Attorney General Opinions and Advisory Letters

Decision Information

Decision Content

Opinion No. 58-244

December 31, 1958

BY: OPINION OF FRED M. STANDLEY, Attorney General Howard M Rosenthal, Assistant Attorney General

TO: Mr. Drew Cloud, State Representative, Eddy County, Carlsbad, New Mexico

QUESTION

QUESTION

Can a county commission force a county sheriff to use a county car to transport a person, charged with a crime or with escaping from confinement, from another state back to New Mexico?

CONCLUSION

Yes, the county commission is in a position to approve or disapprove the sheriff's expense account. See analysis.

OPINION

This office has taken your question verbatim as the basis for this inquiry.
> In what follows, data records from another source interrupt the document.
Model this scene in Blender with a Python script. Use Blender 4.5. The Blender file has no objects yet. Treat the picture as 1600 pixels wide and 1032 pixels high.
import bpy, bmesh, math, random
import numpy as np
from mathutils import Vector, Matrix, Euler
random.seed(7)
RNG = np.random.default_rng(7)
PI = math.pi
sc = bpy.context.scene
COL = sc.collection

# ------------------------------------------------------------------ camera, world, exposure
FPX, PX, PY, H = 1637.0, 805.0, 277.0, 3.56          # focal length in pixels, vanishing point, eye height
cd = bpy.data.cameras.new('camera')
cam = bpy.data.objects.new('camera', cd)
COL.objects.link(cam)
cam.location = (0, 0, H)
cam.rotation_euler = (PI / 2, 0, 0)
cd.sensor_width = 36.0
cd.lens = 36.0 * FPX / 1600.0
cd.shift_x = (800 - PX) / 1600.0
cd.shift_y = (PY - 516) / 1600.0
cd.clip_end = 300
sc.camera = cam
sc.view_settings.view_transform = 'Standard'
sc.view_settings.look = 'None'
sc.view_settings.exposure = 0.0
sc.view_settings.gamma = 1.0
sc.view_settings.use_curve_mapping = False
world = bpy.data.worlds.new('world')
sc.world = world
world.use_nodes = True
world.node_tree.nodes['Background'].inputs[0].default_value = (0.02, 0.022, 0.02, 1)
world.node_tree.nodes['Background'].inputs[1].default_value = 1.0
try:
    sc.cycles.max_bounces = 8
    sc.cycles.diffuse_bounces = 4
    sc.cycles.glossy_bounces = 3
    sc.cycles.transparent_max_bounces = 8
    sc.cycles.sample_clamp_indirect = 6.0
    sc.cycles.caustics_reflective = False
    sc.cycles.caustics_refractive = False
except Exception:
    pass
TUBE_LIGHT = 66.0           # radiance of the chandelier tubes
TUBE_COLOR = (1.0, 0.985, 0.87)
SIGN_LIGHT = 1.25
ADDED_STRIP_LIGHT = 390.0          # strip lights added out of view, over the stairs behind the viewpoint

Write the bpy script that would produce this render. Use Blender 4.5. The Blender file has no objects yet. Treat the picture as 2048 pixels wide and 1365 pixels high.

However, we think that your inquiry concerns the statutes pertinent to the expenses of the sheriff rather than a manner of coercion as is indicated by the use of the word "force".

It appears to us that the expenses of the sheriff for transportation of prisoners, whether within or without the state, is covered by Section 15-43-11, N.M.S.A., 1953. A partial citation of this statute reads:

"All traveling expenses actually and necessarily incurred by sheriffs . . . including the employment and necessary traveling expenses of guards . . . and the necessary traveling expenses of prisoners, shall be paid by the respective counties . . . Such expenses shall be paid only upon the rendition of itemized, sworn accounts filed in the county clerk's office, approved by the county commissioners and district judge. . . . Upon the approval of all such expense accounts warrants covering same shall be drawn by the county commissioners . . ."

The deleted portion of the section, while pertinent to the matters concerned in your question, does not change the sense of the above excerpt.

Hence, it is the opinion of this office that the sheriff will accept suggestions in this matter made to him by the county commissioners inasmuch as their approval is required on his expense accounts. If a car is furnished, the sheriff may be compelled to use it.

 You are being directed to the most recent version of the statute which may not be the version considered at the time of the judgment.